Meeting of the Parliament 28 September 2017
We have responded to the committee by setting out that the approach that we will take will be to reform child welfare legislation, which will allow us to consider creating a specific measure to tackle the effect that domestic abuse has on children. That is a more appropriate avenue for considering the issue. The reason for that is partly that the qualifying criteria that are set out in the bill in relation to adults would be very difficult to apply to children. That is why it is important that we take a different approach to dealing with children, in this context. We must ensure that not only the approach in the bill but the approach for children that we take in the future can work.
The creation of a new offence of domestic abuse will not on its own end domestic abuse, but it is a groundbreaking approach that will put Scotland at the forefront of efforts to tackle the scourge of psychological abuse and coercive control.
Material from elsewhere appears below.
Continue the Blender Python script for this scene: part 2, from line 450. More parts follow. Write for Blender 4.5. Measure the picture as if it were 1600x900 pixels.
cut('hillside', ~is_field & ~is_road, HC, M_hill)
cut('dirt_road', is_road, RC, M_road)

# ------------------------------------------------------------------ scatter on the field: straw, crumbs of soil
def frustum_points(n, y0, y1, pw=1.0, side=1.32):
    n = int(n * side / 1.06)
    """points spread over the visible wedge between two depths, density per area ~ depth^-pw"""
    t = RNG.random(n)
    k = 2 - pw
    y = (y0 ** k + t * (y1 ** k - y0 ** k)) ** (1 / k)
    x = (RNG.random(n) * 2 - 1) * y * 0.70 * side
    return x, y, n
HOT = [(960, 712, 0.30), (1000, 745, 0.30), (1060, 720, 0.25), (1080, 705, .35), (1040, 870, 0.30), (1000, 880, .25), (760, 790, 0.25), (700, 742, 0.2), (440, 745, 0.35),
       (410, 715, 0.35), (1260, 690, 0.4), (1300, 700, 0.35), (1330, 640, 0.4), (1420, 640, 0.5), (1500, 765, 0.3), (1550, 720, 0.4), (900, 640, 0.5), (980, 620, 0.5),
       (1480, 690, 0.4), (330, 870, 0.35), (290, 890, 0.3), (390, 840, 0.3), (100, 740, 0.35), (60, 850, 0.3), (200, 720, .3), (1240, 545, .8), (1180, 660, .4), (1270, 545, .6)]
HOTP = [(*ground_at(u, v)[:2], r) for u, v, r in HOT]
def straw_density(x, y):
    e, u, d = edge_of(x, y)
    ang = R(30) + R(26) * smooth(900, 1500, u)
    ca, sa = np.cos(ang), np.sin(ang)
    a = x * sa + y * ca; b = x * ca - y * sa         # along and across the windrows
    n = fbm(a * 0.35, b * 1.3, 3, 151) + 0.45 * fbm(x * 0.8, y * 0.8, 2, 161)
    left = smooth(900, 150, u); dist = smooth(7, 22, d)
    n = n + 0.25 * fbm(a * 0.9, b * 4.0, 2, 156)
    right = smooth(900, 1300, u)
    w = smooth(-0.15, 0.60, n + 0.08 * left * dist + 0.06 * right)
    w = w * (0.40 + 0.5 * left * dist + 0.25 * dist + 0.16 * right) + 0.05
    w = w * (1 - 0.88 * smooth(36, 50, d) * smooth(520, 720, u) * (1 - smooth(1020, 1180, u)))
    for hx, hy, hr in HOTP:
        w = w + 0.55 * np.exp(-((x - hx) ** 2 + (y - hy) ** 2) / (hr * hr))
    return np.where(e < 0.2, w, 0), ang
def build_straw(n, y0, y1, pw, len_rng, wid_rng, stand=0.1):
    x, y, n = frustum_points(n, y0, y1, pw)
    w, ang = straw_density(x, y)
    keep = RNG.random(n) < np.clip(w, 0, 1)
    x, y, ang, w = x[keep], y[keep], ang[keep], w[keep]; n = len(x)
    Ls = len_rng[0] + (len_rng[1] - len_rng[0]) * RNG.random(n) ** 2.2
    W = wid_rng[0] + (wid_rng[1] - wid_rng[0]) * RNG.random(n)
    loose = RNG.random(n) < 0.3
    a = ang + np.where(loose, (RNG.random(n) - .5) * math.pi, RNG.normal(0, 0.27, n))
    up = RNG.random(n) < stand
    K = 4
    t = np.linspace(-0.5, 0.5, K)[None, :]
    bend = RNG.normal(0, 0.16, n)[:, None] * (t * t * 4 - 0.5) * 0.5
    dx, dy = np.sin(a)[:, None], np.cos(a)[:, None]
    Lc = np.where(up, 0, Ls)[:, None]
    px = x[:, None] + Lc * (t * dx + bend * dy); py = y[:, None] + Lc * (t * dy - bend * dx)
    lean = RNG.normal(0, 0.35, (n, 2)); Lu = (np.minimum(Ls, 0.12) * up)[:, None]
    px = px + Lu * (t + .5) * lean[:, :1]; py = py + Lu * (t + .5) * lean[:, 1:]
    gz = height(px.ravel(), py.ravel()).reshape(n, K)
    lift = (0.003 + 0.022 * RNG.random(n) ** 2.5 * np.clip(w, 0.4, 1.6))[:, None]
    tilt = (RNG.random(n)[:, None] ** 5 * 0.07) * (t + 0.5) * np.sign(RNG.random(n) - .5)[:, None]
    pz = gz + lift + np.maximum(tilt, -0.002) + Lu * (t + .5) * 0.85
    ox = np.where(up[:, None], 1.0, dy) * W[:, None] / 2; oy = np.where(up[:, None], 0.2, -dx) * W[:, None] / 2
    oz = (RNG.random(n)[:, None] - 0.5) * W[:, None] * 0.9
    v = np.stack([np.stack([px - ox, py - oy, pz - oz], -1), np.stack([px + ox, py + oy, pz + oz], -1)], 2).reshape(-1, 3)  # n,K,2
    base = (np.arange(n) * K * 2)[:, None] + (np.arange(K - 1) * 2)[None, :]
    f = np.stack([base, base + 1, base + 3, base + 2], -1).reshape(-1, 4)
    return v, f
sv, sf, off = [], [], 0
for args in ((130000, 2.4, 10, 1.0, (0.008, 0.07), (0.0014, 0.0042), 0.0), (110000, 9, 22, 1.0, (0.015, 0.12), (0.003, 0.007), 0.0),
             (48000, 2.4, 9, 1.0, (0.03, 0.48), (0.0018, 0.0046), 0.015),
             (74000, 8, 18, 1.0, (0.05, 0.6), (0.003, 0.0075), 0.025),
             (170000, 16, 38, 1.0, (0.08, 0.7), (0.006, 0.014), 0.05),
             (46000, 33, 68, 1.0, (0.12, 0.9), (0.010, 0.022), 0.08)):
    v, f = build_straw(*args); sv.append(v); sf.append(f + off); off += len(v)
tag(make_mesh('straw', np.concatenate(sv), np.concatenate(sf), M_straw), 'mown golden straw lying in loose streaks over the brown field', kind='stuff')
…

The new offence will provide greater clarity for victims and send a clear signal that what their partners do to them is not only wrong but criminal. It will improve the ability of the police and our prosecutors to intervene in cases, and it will change societal attitudes about what domestic abuse is. Domestic abuse is not only physical violence but psychological abuse, whereby someone exerts total control over a partner’s every movement and action, thereby forcing them to live in constant fear.
For too long, the attitude has been allowed to linger that domestic abuse is a private matter that is no business of the criminal law. The bill makes it crystal clear that those days are long gone.
I move,
That the Parliament agrees to the general principles of the Domestic Abuse (Scotland) Bill.